WHAT IS BEING ASKED >>
Reproduce each line exactly, including spacing and punctuation.

GIVEN MATERIAL >>
** START **

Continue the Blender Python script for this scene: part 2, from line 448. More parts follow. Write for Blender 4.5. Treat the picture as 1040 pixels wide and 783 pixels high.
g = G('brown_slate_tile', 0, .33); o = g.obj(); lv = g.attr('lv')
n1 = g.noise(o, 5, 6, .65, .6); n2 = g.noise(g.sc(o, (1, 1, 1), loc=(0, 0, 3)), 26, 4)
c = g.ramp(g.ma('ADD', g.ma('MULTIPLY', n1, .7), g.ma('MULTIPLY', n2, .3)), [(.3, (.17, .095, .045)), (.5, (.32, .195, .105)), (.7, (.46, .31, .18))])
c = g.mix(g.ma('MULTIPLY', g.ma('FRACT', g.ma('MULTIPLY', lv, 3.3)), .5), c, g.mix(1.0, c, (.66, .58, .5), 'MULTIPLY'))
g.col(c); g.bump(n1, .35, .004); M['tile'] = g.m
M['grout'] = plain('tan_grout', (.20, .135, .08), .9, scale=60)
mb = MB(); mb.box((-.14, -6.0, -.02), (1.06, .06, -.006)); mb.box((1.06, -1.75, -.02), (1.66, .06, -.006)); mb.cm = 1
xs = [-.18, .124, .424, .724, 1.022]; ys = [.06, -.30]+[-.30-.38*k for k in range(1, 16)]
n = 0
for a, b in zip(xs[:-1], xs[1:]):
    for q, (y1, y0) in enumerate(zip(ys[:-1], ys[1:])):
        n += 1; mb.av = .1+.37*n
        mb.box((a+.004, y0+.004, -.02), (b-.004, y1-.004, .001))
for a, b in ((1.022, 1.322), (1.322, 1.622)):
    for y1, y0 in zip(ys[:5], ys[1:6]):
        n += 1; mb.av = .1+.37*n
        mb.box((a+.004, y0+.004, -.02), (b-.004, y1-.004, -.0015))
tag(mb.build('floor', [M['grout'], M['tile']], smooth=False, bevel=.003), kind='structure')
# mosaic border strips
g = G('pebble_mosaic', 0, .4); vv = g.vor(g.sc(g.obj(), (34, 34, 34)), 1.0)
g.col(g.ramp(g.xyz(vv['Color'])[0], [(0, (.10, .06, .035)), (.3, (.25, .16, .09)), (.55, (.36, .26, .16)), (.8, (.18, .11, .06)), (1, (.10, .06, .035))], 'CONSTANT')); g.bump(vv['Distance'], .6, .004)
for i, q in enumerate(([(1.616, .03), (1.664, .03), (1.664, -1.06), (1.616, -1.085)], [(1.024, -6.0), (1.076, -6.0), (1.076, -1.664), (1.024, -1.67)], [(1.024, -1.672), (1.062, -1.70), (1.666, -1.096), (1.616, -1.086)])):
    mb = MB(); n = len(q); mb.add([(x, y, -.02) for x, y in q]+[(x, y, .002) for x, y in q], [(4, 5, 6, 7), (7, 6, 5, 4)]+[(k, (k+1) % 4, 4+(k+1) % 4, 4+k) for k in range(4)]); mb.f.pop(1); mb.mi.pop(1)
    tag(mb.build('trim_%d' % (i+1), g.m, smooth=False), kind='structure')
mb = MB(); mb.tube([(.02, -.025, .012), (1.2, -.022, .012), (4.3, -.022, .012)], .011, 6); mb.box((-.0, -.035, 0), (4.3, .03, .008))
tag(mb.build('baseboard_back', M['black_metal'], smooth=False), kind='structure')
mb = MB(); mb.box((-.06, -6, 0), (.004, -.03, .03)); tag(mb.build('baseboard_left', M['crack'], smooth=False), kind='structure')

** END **

FINISHED ANSWER >>
Continue the Blender Python script for this scene: part 2, from line 448. More parts follow. Write for Blender 4.5. Treat the picture as 1040 pixels wide and 783 pixels high.
g = G('brown_slate_tile', 0, .33); o = g.obj(); lv = g.attr('lv')
n1 = g.noise(o, 5, 6, .65, .6); n2 = g.noise(g.sc(o, (1, 1, 1), loc=(0, 0, 3)), 26, 4)
c = g.ramp(g.ma('ADD', g.ma('MULTIPLY', n1, .7), g.ma('MULTIPLY', n2, .3)), [(.3, (.17, .095, .045)), (.5, (.32, .195, .105)), (.7, (.46, .31, .18))])
c = g.mix(g.ma('MULTIPLY', g.ma('FRACT', g.ma('MULTIPLY', lv, 3.3)), .5), c, g.mix(1.0, c, (.66, .58, .5), 'MULTIPLY'))
g.col(c); g.bump(n1, .35, .004); M['tile'] = g.m
M['grout'] = plain('tan_grout', (.20, .135, .08), .9, scale=60)
mb = MB(); mb.box((-.14, -6.0, -.02), (1.06, .06, -.006)); mb.box((1.06, -1.75, -.02), (1.66, .06, -.006)); mb.cm = 1
xs = [-.18, .124, .424, .724, 1.022]; ys = [.06, -.30]+[-.30-.38*k for k in range(1, 16)]
n = 0
for a, b in zip(xs[:-1], xs[1:]):
    for q, (y1, y0) in enumerate(zip(ys[:-1], ys[1:])):
        n += 1; mb.av = .1+.37*n
        mb.box((a+.004, y0+.004, -.02), (b-.004, y1-.004, .001))
for a, b in ((1.022, 1.322), (1.322, 1.622)):
    for y1, y0 in zip(ys[:5], ys[1:6]):
        n += 1; mb.av = .1+.37*n
        mb.box((a+.004, y0+.004, -.02), (b-.004, y1-.004, -.0015))
tag(mb.build('floor', [M['grout'], M['tile']], smooth=False, bevel=.003), kind='structure')
# mosaic border strips
g = G('pebble_mosaic', 0, .4); vv = g.vor(g.sc(g.obj(), (34, 34, 34)), 1.0)
g.col(g.ramp(g.xyz(vv['Color'])[0], [(0, (.10, .06, .035)), (.3, (.25, .16, .09)), (.55, (.36, .26, .16)), (.8, (.18, .11, .06)), (1, (.10, .06, .035))], 'CONSTANT')); g.bump(vv['Distance'], .6, .004)
for i, q in enumerate(([(1.616, .03), (1.664, .03), (1.664, -1.06), (1.616, -1.085)], [(1.024, -6.0), (1.076, -6.0), (1.076, -1.664), (1.024, -1.67)], [(1.024, -1.672), (1.062, -1.70), (1.666, -1.096), (1.616, -1.086)])):
    mb = MB(); n = len(q); mb.add([(x, y, -.02) for x, y in q]+[(x, y, .002) for x, y in q], [(4, 5, 6, 7), (7, 6, 5, 4)]+[(k, (k+1) % 4, 4+(k+1) % 4, 4+k) for k in range(4)]); mb.f.pop(1); mb.mi.pop(1)
    tag(mb.build('trim_%d' % (i+1), g.m, smooth=False), kind='structure')
mb = MB(); mb.tube([(.02, -.025, .012), (1.2, -.022, .012), (4.3, -.022, .012)], .011, 6); mb.box((-.0, -.035, 0), (4.3, .03, .008))
tag(mb.build('baseboard_back', M['black_metal'], smooth=False), kind='structure')
mb = MB(); mb.box((-.06, -6, 0), (.004, -.03, .03)); tag(mb.build('baseboard_left', M['crack'], smooth=False), kind='structure')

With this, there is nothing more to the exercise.